Start
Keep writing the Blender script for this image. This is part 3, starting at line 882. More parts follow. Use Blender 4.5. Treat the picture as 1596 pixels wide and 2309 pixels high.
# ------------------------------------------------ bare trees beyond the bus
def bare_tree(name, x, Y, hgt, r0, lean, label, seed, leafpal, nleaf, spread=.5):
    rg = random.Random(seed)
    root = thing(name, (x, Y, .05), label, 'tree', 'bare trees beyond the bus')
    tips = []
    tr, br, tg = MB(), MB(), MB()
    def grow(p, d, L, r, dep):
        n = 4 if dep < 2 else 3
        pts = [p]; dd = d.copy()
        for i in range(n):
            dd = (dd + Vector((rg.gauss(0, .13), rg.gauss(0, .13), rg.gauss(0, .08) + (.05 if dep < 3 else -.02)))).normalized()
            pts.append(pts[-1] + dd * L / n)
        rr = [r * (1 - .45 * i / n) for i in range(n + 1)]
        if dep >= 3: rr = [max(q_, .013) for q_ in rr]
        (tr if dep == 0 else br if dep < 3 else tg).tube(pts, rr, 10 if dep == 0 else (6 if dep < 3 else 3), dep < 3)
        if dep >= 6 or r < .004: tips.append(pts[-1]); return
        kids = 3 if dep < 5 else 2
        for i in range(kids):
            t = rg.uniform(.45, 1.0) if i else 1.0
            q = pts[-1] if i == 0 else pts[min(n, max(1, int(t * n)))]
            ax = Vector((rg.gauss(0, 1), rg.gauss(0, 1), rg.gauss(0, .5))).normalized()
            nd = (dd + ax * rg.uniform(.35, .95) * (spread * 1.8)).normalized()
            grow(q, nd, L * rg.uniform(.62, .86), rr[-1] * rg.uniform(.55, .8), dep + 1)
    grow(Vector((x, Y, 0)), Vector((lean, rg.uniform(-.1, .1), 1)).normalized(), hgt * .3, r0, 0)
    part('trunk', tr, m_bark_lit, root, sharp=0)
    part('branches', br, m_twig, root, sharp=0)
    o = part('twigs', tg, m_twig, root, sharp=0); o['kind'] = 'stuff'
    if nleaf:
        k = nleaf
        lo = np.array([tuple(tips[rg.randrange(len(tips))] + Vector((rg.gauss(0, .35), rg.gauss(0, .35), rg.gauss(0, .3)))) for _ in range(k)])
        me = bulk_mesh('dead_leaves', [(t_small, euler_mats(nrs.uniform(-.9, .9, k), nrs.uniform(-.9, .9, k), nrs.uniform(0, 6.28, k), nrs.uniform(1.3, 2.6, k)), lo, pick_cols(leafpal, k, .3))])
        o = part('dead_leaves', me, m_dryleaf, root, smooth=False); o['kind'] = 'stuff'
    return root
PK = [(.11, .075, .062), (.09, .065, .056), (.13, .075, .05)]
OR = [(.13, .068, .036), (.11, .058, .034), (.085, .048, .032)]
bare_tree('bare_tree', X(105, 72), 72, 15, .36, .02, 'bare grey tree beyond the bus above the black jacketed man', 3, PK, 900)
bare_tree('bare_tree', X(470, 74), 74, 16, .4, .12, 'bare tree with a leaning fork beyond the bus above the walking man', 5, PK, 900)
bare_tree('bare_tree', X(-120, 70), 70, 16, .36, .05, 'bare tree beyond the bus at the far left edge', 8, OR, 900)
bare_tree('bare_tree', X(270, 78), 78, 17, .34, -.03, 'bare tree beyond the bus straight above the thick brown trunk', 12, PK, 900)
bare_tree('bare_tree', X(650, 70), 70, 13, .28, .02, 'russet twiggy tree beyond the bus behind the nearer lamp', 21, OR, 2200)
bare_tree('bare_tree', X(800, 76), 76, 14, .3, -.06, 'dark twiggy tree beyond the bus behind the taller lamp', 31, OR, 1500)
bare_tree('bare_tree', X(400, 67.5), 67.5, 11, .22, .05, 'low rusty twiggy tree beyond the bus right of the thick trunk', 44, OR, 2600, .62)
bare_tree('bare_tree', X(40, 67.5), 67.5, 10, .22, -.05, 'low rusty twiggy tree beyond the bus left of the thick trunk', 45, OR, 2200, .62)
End
Directions: Write out the material exactly as given.

Written solution:
Keep writing the Blender script for this image. This is part 3, starting at line 882. More parts follow. Use Blender 4.5. Treat the picture as 1596 pixels wide and 2309 pixels high.
# ------------------------------------------------ bare trees beyond the bus
def bare_tree(name, x, Y, hgt, r0, lean, label, seed, leafpal, nleaf, spread=.5):
    rg = random.Random(seed)
    root = thing(name, (x, Y, .05), label, 'tree', 'bare trees beyond the bus')
    tips = []
    tr, br, tg = MB(), MB(), MB()
    def grow(p, d, L, r, dep):
        n = 4 if dep < 2 else 3
        pts = [p]; dd = d.copy()
        for i in range(n):
            dd = (dd + Vector((rg.gauss(0, .13), rg.gauss(0, .13), rg.gauss(0, .08) + (.05 if dep < 3 else -.02)))).normalized()
            pts.append(pts[-1] + dd * L / n)
        rr = [r * (1 - .45 * i / n) for i in range(n + 1)]
        if dep >= 3: rr = [max(q_, .013) for q_ in rr]
        (tr if dep == 0 else br if dep < 3 else tg).tube(pts, rr, 10 if dep == 0 else (6 if dep < 3 else 3), dep < 3)
        if dep >= 6 or r < .004: tips.append(pts[-1]); return
        kids = 3 if dep < 5 else 2
        for i in range(kids):
            t = rg.uniform(.45, 1.0) if i else 1.0
            q = pts[-1] if i == 0 else pts[min(n, max(1, int(t * n)))]
            ax = Vector((rg.gauss(0, 1), rg.gauss(0, 1), rg.gauss(0, .5))).normalized()
            nd = (dd + ax * rg.uniform(.35, .95) * (spread * 1.8)).normalized()
            grow(q, nd, L * rg.uniform(.62, .86), rr[-1] * rg.uniform(.55, .8), dep + 1)
    grow(Vector((x, Y, 0)), Vector((lean, rg.uniform(-.1, .1), 1)).normalized(), hgt * .3, r0, 0)
    part('trunk', tr, m_bark_lit, root, sharp=0)
    part('branches', br, m_twig, root, sharp=0)
    o = part('twigs', tg, m_twig, root, sharp=0); o['kind'] = 'stuff'
    if nleaf:
        k = nleaf
        lo = np.array([tuple(tips[rg.randrange(len(tips))] + Vector((rg.gauss(0, .35), rg.gauss(0, .35), rg.gauss(0, .3)))) for _ in range(k)])
        me = bulk_mesh('dead_leaves', [(t_small, euler_mats(nrs.uniform(-.9, .9, k), nrs.uniform(-.9, .9, k), nrs.uniform(0, 6.28, k), nrs.uniform(1.3, 2.6, k)), lo, pick_cols(leafpal, k, .3))])
        o = part('dead_leaves', me, m_dryleaf, root, smooth=False); o['kind'] = 'stuff'
    return root
PK = [(.11, .075, .062), (.09, .065, .056), (.13, .075, .05)]
OR = [(.13, .068, .036), (.11, .058, .034), (.085, .048, .032)]
bare_tree('bare_tree', X(105, 72), 72, 15, .36, .02, 'bare grey tree beyond the bus above the black jacketed man', 3, PK, 900)
bare_tree('bare_tree', X(470, 74), 74, 16, .4, .12, 'bare tree with a leaning fork beyond the bus above the walking man', 5, PK, 900)
bare_tree('bare_tree', X(-120, 70), 70, 16, .36, .05, 'bare tree beyond the bus at the far left edge', 8, OR, 900)
bare_tree('bare_tree', X(270, 78), 78, 17, .34, -.03, 'bare tree beyond the bus straight above the thick brown trunk', 12, PK, 900)
bare_tree('bare_tree', X(650, 70), 70, 13, .28, .02, 'russet twiggy tree beyond the bus behind the nearer lamp', 21, OR, 2200)
bare_tree('bare_tree', X(800, 76), 76, 14, .3, -.06, 'dark twiggy tree beyond the bus behind the taller lamp', 31, OR, 1500)
bare_tree('bare_tree', X(400, 67.5), 67.5, 11, .22, .05, 'low rusty twiggy tree beyond the bus right of the thick trunk', 44, OR, 2600, .62)
bare_tree('bare_tree', X(40, 67.5), 67.5, 10, .22, -.05, 'low rusty twiggy tree beyond the bus left of the thick trunk', 45, OR, 2200, .62)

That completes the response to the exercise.